O'Neill calls for change to five-year term on playing laws

Wed, Jul 21, 2010, 01:00

GAELIC GAMES:IN REACTION to the controversy that decided the Leinster football final on July 11th, Liam O’Neill – currently the only declared candidate for the GAA presidency in 2012 – yesterday called for immediate change to the five-year term for altering playing laws.

Former Leinster Council chairman O’Neill, chair of the national coaching and games development committee, ran for president in 2008 but lost out to Christy Cooney.

Speaking at the launch of a new goalkeeping DVD, in conjunction with Foras na Gaeilge, O’Neill commented of the need to revisit the Mark idea that was rejected at this year’s Congress.

When it was noted this cannot be done until 2015, O’Neill stated: “I think what happened a couple of weekends ago is going to take our whole attitude to rules and how we apply them and how we make them, we’re going to have to be a little more flexible with what we do.

“It’s ludicrous that somebody could have a great idea for a rule change the month after Congress and not be able to do it for five years simply because the rulebook says. That’s just nonsense. We have to be a bit more innovative to how we make changes.”

When asked what rule change could be introduced that could have prevented Joe Sheridan’s late match-winning, yet clearly illegal, goal that ensured Meath pipped Louth to the Leinster title, O’Neill responded: “You can’t legislate for what happened in the sense that nobody ever dreamed that what happened at the end of that game was going to happen. It never happened before in the manner in which it happened.

“It never happened in the situation where underdogs were so badly served by a sequence of events.

“Quite simply, there should have been a re-fixture for that game. Everyone knows that. Everyone knows a wrong was perpetrated.”

When it was pointed out other sporting bodies would not grant a re-fixture, O’Neill replied: “Probably not. But, the fact of the matter is, look into your hearts. Think yourselves: Did you think that what happened was fair? Did you think it was right? Did you think it was something we should stand over? The answer to that would have to be no.

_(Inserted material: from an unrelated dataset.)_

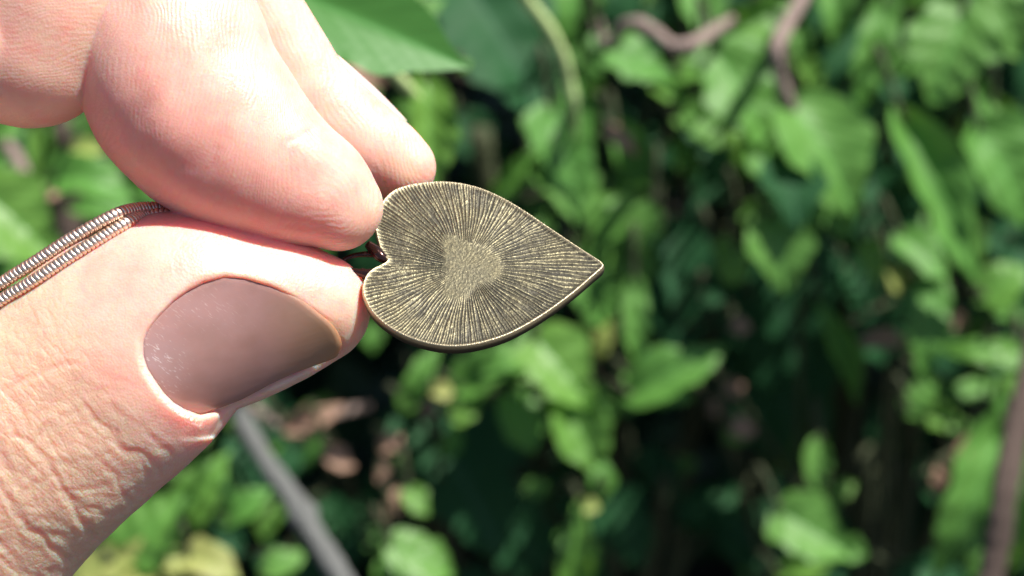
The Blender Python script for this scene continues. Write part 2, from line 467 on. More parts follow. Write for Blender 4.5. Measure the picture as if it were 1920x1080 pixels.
# winding: outside must face out
pn = np.array(skin.data.polygons[int(np.argmax(Hp[Hq[:, 0], 2]))].normal)
if pn @ np.array(AZ) < 0: skin.data.flip_normals()
attr(skin, 'pos', Hp, 'FLOAT_VECTOR')
for nm, dat in (('red', np.clip(red, 0, 1)), ('tan', tan), ('dry', np.clip(dry, 0, 1)), ('phase', ph), ('ridge', rm), ('knuckle', knuck)):
    attr(skin, nm, dat)

# thumb nail: a curved plate with thickness
nm_ = NT('nail')
npos = nm_.attr('pos', 'Vector')
nst = nm_.n('Mapping', {'Vector': npos, 'Rotation': (0, 0, math.radians(-16)), 'Scale': (90.0, 7.0, 20.0)}, vector_type='TEXTURE')
nn1 = nm_.n('TexNoise', {'Vector': nst.outputs[0], 'Scale': 1.0, 'Detail': 3.0})
nn2 = nm_.n('TexNoise', {'Vector': npos, 'Scale': 0.015, 'Detail': 3.0})
flk = nm_.n('Mapping', {'Vector': npos, 'Rotation': (0, 0, math.radians(38)), 'Scale': (16.0, 3.0, 10.0)}, vector_type='TEXTURE')
nn3 = nm_.n('TexNoise', {'Vector': flk.outputs[0], 'Scale': 1.0, 'Detail': 4.0})
nm_c = nm_.mix(nm_.math('MULTIPLY', nn2.outputs[0], 0.9), (0.46, 0.26, 0.24, 1), (0.27, 0.14, 0.105, 1))
nm_c = nm_.mix(nm_.math('MULTIPLY', nm_.attr('base'), 0.6), nm_c, (0.50, 0.33, 0.33, 1))
nm_c = nm_.mix(nm_.attr('tip'), nm_c, (0.38, 0.22, 0.12, 1))
nm_c = nm_.mix(nm_.math('MULTIPLY', nm_.attr('base'), nm_.ramp(nn3.outputs[0], [(0.60, (0, 0, 0)), (0.70, (.8, .8, .8))])), nm_c, (0.9, 0.85, 0.8, 1))
nm_.set(Base_Color=nm_c, Roughness=0.26, Subsurface_Weight=0.8, Subsurface_Scale=0.6e-3, Subsurface_Radius=(1.0, .45, .3), Coat_Weight=0.35, Coat_Roughness=0.25,
        Normal=nm_.n('Bump', {'Height': nm_.math('ADD', nn1.outputs[0], nm_.math('MULTIPLY', nn3.outputs[0], nm_.attr('base'))), 'Strength': 0.25, 'Distance': 0.8 * S}).outputs[0])
def nail_plate(poly, wfun, thick, inset=0.0, rings=16, per=6):
    P = spline(np.vstack([poly, poly[:1]]), per)[:-1]
    c = P.mean(0); n = len(P)
    V = []
    fr = [0.0] + list(np.linspace(0.12, 1.0, rings))
    V.append([c[0], c[1], wfun(c[0], c[1])])
    for f in fr[1:]:
        q = c + (P - c) * f
        w = wfun(q[:, 0], q[:, 1]) - (2.5 if f == 1.0 else 0)
        V += list(np.column_stack([q, w]))
    for f in list(np.linspace(0.995, 0.12, rings)):
        q = c + (P - c) * f
        V += list(np.column_stack([q, wfun(q[:, 0], q[:, 1]) - thick]))
    V = np.array(V); F = []
    for j in range(n): F.append((0, 1 + j, 1 + (j + 1) % n))
    for i in range(2 * rings - 1):
        for j in range(n):
            a = 1 + i * n + j; b = 1 + i * n + (j + 1) % n
            F.append((a, a + n, b + n, b))
    F.append(tuple(1 + (2 * rings - 1) * n + j for j in range(n)))
    return V, F
nV, nF = nail_plate(NAIL, nail_w, 9.0)
nail = mesh_obj('thumb_nail', to_world(nV), nF, nm_.m, hand)
attr(nail, 'pos', nV, 'FLOAT_VECTOR')
attr(nail, 'tip', np.clip((nV[:, 0] - 500) / 140, 0, 1))
attr(nail, 'base', np.clip(1 - np.hypot((nV[:, 0] - 300), (nV[:, 1] - 680)) / 85, 0, 1) + .25 * np.exp(-(((nV[:, 0] - 380) / 80) ** 2 + ((nV[:, 1] - 580) / 40) ** 2)))
# nail of the middle finger, seen edge-on past its far side
ax0 = lin(628, 112, -212); ax1 = lin(758, 236, -232)
rows = []
for t in np.linspace(0, 1, 14):
    c = ax0 + (ax1 - ax0) * t + np.array([-5, 4, 0])
    half = math.sin(math.pi * min(1, max(0.03, t * .93 + .05))) ** .5
    for a in np.linspace(-1, 1, 9):
        side = np.array([0.72, -0.66, 0.0])
        rows.append(c + side * (18 + 4 * math.sin(t * 3) - 14 * a * a) + np.array([-.1, -.12, -1]) * (a * 46 * half + 40))
mV = np.array(rows); mV = np.vstack([mV, mV - np.array([5, -4.5, 0])]); m = 14 * 9
mF = []
for i in range(13):
    for j in range(8):
        a = i * 9 + j
        mF.append((a, a + 9, a + 10, a + 1)); mF.append((m + a, m + a + 1, m + a + 10, m + a + 9))
for i in range(13):
    for j in (0, 8):
        a = i * 9 + j; q = (a, a + 9, m + a + 9, m + a); mF.append(q if j == 8 else q[::-1])
for j in range(8):
    for i in (0, 13):
        a = i * 9 + j; q = (a, a + 1, m + a + 1, m + a); mF.append(q if i == 0 else q[::-1])
pink = NT('fingernail'); pink.set(Base_Color=(0.75, 0.55, 0.5, 1), Roughness=0.3, Subsurface_Weight=0.6, Subsurface_Scale=1e-3)
mesh_obj('fingernail', to_world(mV), mF, pink.m, hand)

# ------------------------------------------------------------------ heart pendant
TILT = 0.76                                   # depth gained per pixel down the face
nrm = np.array([0, -TILT, 1.0]); nrm[1] = -TILT; nrm /= np.linalg.norm(nrm)      # v is down: the face looks up and out
CEN = (872.0, 500.0)
OUT = [(728, 489), (719, 478), (712, 460), (705, 425), (712, 390), (735, 362), (768, 349), (805, 344), (832, 343), (868, 347), (905, 357), (945, 375), (985, 399),
       (1025, 426), (1065, 453), (1100, 476), (1122, 490), (1129, 496), (1129, 503), (1110, 520), (1075, 550), (1035, 580), (995, 606), (955, 627), (915, 641), (875, 649),
       (835, 650), (795, 643), (758, 630), (725, 611), (700, 588), (685, 562), (681, 540), (687, 520), (698, 508), (713, 500), (724, 494)]
Po = spline(np.array(OUT + OUT[:1], float), 10)[:-1]
# even angular sampling round the centre
ang = np.unwrap(np.arctan2(Po[:, 1] - CEN[1], Po[:, 0] - CEN[0])); rad = np.hypot(Po[:, 0] - CEN[0], Po[:, 1] - CEN[1])
seglen = np.r_[0, np.cumsum(np.hypot(*(np.diff(np.vstack([Po, Po[:1]]), axis=0).T)))]
NA = 1700
ss = np.linspace(0, seglen[-1], NA, endpoint=False)
Pc = np.vstack([Po, Po[:1]])
Bx = np.interp(ss, seglen, Pc[:, 0]); By = np.interp(ss, seglen, Pc[:, 1])
NR = 110
fr = np.linspace(0, 1, NR + 1)[1:]
fx = CEN[0] + np.outer(fr, Bx - CEN[0]); fy = CEN[1] + np.outer(fr, By - CEN[1])
sidx = np.broadcast_to(ss[None, :], fx.shape); fidx = np.broadcast_to(fr[:, None], fx.shape)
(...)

“So, we have a situation where our rulebook brought about an embarrassing situation where our president could do nothing about it. The CCCC could do nothing about it. The Leinster Council could do nothing about. Everyone was left with egg on their faces.

“Then we had a situation where we all turned towards the county who had won. They were totally innocent in this. They had just won a game by means we wouldn’t have designed.

“I would have had huge sympathy for what happened to Louth. But I would also have huge sympathy for what happened to the Meath county board.

“The rulebook should have allowed a situation where some group could have looked at that fairly and said it shouldn’t have happened, it should be changed. But the rulebook doesn’t allow us to do that.”

However, O’Neill’s potential solution raises further questions.

“I mean (GAA head of games) Pat Daly has been talking for a number of years about a three-man body sitting on a Monday morning to review the weekend. And that should be done instantaneously.

“You’d have a lawyer, a GAA person and a neutral from a different sporting body who would say, ‘look that’s out of order, in no code would that be allowed’.”

It was then put to O’Neill that the Central Competitions Control Committee are currently carrying out this duty (in a notably improved time frame this season).

“They do but it’s a very dragged out process and sometimes it’s so obvious that it shouldn’t have to go through that whole procedural nightmare that we send people through.

“It should be done instantaneously, someone say ‘Look, that’s out of order, they have a case to answer, inform them immediately and call them in’. Because justice that is done swiftly is better for the player and for everyone.”

In contrast to Cooney who emphatically ruled out goal-line technology on Monday, O’Neill believes it is the way forward for Gaelic games.

“But where it’s available, it’s crazy not to use it, absolutely. It would have to be something spectacular.

“I think we’d have to limit it to goals or to wides.”